JAKARTA - Anggota Badan Legislatif (Baleg) DPR Ahmad Irawan menilai pernyataan Menteri Hukum (Menkum) Supratman Andi Agtas yang menyebut koruptor bisa diampuni lewat denda damai tidak salah.
Asalkan, menurutnya, wacana tersebut dibarengi dengan peraturan yang jelas agar tidak menyalahi ketentuan.
“Wacana yang disampaikan oleh Menkum tidak salah karena memang normanya membuka ruang untuk penafsiran. Namun perlu perjelas dan pertegas undang-undang dengan merevisinya," ujar Ahmad Irawan, Jumat, 27 Desember.
Irawan sepakat Jaksa Agung memiliki wewenang penggunaan denda damai (schikking). Meski begitu, wewenang itu hanya untuk kasus tertentu sesuai Pasal 35 ayat (1) huruf k Undang-Undang Nomor 11 Tahun 2021 tentang Perubahan UU 16/2004 tentang Kejaksaan Republik Indonesia.
"Dalam pasal tersebut disebutkan bahwa Jaksa Agung mempunyai tugas dan wewenang menangani tindak pidana yang menyebabkan kerugian perekonomian negara dan dapat menggunakan denda damai dalam tindak pidana ekonomi berdasarkan peraturan perundang-undangan,” katanya.
Dijelaskan juga denda damai setidaknya merupakan upaya penghentian perkara di luar pengadilan dengan membayar denda yang disetujui Jaksa Agung. Bentuk penerapan asas oportunitas yang dimiliki Jaksa Agung itu pun hanya dalam tindak pidana perpajakan, tindak pidana kepabeanan, atau tindak pidana ekonomi lainnya berdasarkan undang-undang.
Adapun denda damai ini masuk dalam kategori keadilan restoratif (restorative justice) atau untuk bidang ekonomi dikenal dengan istilah fiscal recovery yang merupakan upaya untuk memulihkan kerugian perekonomian negara.
“Denda damai (schikking) jelas dan terang tercantum sebagai wewenang Jaksa Agung.
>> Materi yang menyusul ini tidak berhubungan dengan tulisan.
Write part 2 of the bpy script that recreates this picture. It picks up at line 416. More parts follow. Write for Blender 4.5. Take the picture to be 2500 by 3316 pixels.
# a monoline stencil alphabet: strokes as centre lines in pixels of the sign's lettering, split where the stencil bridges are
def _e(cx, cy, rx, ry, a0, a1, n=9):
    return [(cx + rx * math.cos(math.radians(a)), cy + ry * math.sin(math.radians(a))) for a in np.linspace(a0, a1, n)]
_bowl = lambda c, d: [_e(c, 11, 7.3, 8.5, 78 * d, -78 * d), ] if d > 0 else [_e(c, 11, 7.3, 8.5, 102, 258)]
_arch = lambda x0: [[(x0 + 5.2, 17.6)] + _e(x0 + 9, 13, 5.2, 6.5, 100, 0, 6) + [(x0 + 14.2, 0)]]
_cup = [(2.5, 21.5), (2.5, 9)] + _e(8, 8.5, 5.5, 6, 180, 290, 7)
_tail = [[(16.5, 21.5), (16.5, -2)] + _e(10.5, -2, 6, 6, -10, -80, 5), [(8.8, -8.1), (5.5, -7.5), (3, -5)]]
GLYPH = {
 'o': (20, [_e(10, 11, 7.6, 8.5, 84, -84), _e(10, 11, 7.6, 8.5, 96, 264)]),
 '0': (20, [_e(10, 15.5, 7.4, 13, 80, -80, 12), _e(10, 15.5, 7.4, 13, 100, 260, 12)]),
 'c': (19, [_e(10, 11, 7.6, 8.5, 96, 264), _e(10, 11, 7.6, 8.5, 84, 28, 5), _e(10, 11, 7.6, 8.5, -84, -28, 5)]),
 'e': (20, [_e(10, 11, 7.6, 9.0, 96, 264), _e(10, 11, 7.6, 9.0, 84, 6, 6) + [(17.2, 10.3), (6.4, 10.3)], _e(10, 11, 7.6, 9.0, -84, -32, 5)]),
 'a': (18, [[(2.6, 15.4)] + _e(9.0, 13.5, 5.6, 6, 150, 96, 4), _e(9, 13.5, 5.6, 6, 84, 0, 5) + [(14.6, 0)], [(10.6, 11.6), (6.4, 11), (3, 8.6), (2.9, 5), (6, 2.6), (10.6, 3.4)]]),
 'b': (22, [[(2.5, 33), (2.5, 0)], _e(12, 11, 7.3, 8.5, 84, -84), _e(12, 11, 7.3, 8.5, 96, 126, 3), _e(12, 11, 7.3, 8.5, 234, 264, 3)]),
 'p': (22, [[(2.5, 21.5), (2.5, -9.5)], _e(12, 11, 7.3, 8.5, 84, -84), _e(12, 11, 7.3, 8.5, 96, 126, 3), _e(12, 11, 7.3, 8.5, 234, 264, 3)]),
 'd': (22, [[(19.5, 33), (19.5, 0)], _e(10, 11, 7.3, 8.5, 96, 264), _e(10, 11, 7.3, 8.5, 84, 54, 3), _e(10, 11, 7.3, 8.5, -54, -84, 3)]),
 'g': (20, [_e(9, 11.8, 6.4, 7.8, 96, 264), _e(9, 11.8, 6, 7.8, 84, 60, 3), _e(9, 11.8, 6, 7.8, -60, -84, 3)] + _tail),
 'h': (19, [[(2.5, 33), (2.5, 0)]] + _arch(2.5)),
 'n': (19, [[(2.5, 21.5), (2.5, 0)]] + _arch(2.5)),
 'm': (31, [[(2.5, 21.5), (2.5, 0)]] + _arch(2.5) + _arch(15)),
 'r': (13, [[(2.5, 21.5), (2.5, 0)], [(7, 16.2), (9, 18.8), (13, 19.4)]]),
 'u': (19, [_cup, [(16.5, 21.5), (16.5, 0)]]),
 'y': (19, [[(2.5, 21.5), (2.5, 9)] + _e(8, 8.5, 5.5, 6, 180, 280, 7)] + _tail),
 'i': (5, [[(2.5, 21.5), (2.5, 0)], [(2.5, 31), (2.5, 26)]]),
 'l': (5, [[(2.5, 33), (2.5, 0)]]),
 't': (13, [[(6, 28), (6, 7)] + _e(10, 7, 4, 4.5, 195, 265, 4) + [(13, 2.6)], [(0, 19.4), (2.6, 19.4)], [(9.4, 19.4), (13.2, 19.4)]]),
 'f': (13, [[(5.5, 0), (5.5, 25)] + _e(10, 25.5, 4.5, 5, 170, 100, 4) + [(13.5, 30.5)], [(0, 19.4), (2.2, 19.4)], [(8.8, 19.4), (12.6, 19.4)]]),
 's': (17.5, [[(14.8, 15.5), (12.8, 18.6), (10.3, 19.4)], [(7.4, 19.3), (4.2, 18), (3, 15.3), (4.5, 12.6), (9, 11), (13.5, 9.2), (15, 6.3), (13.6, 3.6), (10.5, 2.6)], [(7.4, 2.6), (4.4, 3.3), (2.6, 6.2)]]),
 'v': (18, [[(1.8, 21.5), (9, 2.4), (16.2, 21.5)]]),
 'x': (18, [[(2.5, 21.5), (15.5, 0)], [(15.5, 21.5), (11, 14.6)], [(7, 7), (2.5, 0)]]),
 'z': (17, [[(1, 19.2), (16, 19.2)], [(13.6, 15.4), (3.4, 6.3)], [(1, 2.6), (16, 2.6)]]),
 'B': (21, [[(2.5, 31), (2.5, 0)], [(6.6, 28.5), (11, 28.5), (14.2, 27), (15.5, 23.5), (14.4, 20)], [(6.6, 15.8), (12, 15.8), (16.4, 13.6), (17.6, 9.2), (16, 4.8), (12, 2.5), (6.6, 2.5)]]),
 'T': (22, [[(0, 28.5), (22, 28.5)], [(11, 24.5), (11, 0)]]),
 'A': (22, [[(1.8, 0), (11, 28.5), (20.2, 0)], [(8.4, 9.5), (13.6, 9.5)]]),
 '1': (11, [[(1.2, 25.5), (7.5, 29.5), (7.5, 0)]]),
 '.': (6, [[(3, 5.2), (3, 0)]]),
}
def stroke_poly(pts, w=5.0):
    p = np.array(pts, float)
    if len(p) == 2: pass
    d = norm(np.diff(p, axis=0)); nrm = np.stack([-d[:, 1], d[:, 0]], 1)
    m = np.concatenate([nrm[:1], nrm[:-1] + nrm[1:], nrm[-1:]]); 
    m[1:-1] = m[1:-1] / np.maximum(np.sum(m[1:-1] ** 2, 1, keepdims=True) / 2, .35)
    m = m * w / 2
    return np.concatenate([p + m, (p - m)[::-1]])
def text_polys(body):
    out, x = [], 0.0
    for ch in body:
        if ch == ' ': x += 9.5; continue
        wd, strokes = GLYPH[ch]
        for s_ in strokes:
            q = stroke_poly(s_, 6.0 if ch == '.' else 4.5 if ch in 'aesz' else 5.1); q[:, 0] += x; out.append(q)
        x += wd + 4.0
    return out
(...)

Tapi ada postulat dalam membaca teks undang-undang yang bunyinya primo executienda est verbis vis, ne sermonis vitio obstruatur oratio, sive lex sine argumentis,” jelas Irawan.
Irawan menerangkan, maksud postulat itu adalah perkataan adalah hal pertama yang diperiksa untuk mencegah adanya kesalahan pengertian atau kekeliruan dalam menemukan hukum. Pertanyaan lanjutan dari amanat Pasal 35 ayat 1 huruf k tersebut adalah apa saja yang masuk dalam ruang lingkup tindak pidana ekonomi.
“Apakah penggunaan denda damai dalam tindak pidana ekonomi dapat dilakukan juga untuk tindak pidana yang menyebabkan kerugian perekonomian negara?” terangnya.
“Sedangkan inti delik dari perbuatan korupsi ialah perbuatan yang merugikan perekonomian negara,” imbuh Legislator Dapil Jawa Timur itu.
Anggota Komisi III DPR itu mengatakan, tindak pidana yang dapat merugikan perekonomian negara dalam penalaran yang wajar tidak hanya pajak dan kepabeanan. Irawan lantas menyinggung soal kasus Harvey Moeis yang praktik usahanya dianggap sebagai bentuk merugikan negara sehingga dianggap bentuk korupsi.
BACA JUGA:
“Mengenai Korupsi juga merugikan perekonomian negara seperti katakanlah kasus Harvey Moeis. Itu kan kasus yang merugikan perekonomian negara. Begitu juga tindak pidana seperti tindak pidana lingkungan hidup, kehutanan, perikanan dan kelautan, perdagangan, migas, pertambangan, dan lain-lain,” katanya.
Karena itu, Irawan menilai penting agar pemerintah dan DPR menyesuaikan undang-undang tindak pidana korupsi dengan perkembangan dan arah politik hukum yang disampaikan Presiden Prabowo Subianto. Di mana lebih menitikberatkan pada pemulihan asset dan kerugian (asset/fiscal recovery).
“Begitu juga mengenai upaya denda damai ini, tindak pidana ekonomi dan kerugian perekonomian negara. Kita harus memperjelas dan memperinci kewenangan Jaksa Agung baik itu berdasarkan prinsip dominus litis dan/atau prinsip opportunitas tadi, termasuk denda damai tadi yang bisa dieksekusi langsung oleh Jaksa Agung (semi-judge),” tegas Irawan.
“Dengan demikian, menurut saya sebagai Anggota Baleg DPR RI wacana yang disampaikan oleh Menkum tidak salah karena memang normanya membuka ruang untuk penafsiran. Undang-undangnya saja perlu diperjelas dan dipertegas dengan salah satunya upaya revisi,” pungkasnya.